POLITICALLY impotent, opponents of Israel's Prime Minister, Mr Benjamin Netanyahu, are resorting to satirical humour to undermine his government.
The ease, and minimum of fuss, with which three opposition motions of no confidence in Mr Netanyahu's ruling coalition were defeated in the Knesset yesterday underlined the hopelessness of the parliamentary battle against
Mr Netanyahu's hardline policies. The comedians, by contrast, are having so profound an impact as to have triggered a minor coalition crisis and a series of failed government efforts at censorship.
Leading the humour offensive is Gil Kopatch, a soft spoken 27 year old who offers a left wing interpretation of biblical stories in a weekly spot on state television's much watched Week's End variety show. His recent descriptions of Eve as the planet's "first sex bomb" and Noah as a drunkard "with his willy out" have prompted Shas, an ultra Orthodox faction on whose support Mr Netanyahu depends for his Knesset majority, to threaten to bolt the government unless he is banned from the airwaves.
Shas Knesset members accuse Mr Kopatch of treating the Bible with contempt. He retorts that he draws on respected rabbinical sources, that no one has a monopoly on interpreting the Bible, and that, as a practising Jew himself, he is trying to draw viewers closer to the religious texts by using contemporary language.
Last weekend Mr Kopatch focused directly on Mr Netanyahu, and specifically on his failure to honour Israel's signed commitment to withdraw most of its troops from Hebron. Recalling Abraham's purchase of Hebron's Cave of the Patriarchs - the burial shrine holy to both Jews and Muslims - Mr Kopatch noted that Abraham did not acquire it from its Hittite owner in "normal Israeli" fashion.
"Abraham had the strongest army around," he noted. And if he had been a true Israeli" Abraham would have simply seized the spot. But he didn't. He courteously approached the site's owner and insisted on paying a fair price.
The moral of that story, Mr Kopatch observed dryly, was that it pays to treat your adversaries fairly. What's more, Mr Kopatch added, Abraham was laid to rest in Hebron by his sons Isaac and Ishmael leaders, respectively, of the Jews and the Arabs.

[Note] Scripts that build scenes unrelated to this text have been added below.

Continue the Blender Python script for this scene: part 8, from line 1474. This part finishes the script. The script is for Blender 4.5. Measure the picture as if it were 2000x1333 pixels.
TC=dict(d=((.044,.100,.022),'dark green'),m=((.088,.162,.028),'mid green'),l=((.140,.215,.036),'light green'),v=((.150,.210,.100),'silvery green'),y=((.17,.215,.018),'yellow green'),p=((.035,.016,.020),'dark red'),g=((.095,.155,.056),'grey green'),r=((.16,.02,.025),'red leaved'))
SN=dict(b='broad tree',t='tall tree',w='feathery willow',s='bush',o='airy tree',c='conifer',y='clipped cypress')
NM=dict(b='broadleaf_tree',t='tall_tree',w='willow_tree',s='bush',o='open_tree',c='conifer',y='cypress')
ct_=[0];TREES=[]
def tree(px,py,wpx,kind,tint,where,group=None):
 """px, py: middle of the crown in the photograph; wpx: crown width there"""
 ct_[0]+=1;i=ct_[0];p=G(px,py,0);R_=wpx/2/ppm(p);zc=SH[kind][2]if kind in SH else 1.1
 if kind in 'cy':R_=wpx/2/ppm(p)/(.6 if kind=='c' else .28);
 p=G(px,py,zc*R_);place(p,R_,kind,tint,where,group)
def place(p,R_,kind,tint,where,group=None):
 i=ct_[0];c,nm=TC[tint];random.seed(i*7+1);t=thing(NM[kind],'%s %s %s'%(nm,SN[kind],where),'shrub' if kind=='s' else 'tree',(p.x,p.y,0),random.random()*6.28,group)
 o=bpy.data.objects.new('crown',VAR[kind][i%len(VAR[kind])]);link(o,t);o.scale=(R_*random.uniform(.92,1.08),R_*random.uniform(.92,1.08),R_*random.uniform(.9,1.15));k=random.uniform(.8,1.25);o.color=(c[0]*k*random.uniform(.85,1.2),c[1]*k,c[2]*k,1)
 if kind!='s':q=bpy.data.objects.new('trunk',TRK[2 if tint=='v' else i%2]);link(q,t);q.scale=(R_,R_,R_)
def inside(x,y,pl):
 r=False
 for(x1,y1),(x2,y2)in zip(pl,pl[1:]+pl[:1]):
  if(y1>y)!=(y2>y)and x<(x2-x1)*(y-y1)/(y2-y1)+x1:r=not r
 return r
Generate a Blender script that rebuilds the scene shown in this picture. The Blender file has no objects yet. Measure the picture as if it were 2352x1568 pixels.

It meant, he said, that the site was joint property - not Israel's exclusive preserve.
If Mr Kopatch's humour strikes home with subtle effect, the satirists responsible for Hahartsufim - the local version of Spitting Image - are more blatant. Sketches ridicule Mr Netanyahu's perceived incompetence (he was shown begging the defeated Labour leader, Mr Shimon Peres, not to leave the prime minister's office because he had no idea what to do on his own); his domination by his wife Sarah and by his own officials (shown deftly pulling his puppet strings) and, most damningly, his bizarre relationship with Yasser Arafat.
One shocking sketch, broadcast soon after he and the Palestinian leader had shaken hands warmly in Washington last month, showed Mr Netanyahu singing of his new love for Mr Arafat - a love discovered "thanks to the victims, and through the blood" of the vicious September Israeli Palestinian gun battles.
Channel 2, the commercial station which screens the puppet satire, is far beyond government control. State TV, which screens Mr Kopatch, is also immune in principle from government pressure. Nevertheless, Mr Avigdor Lieberman, Mr Netanyahu's office director, has been pressing for Mr Kopatch's spot to be banned. And behind the scenes, Mr Netanyahu is working on plans to privatise the network - selling it off to an American Jewish businessmen, who just happens to support his policies.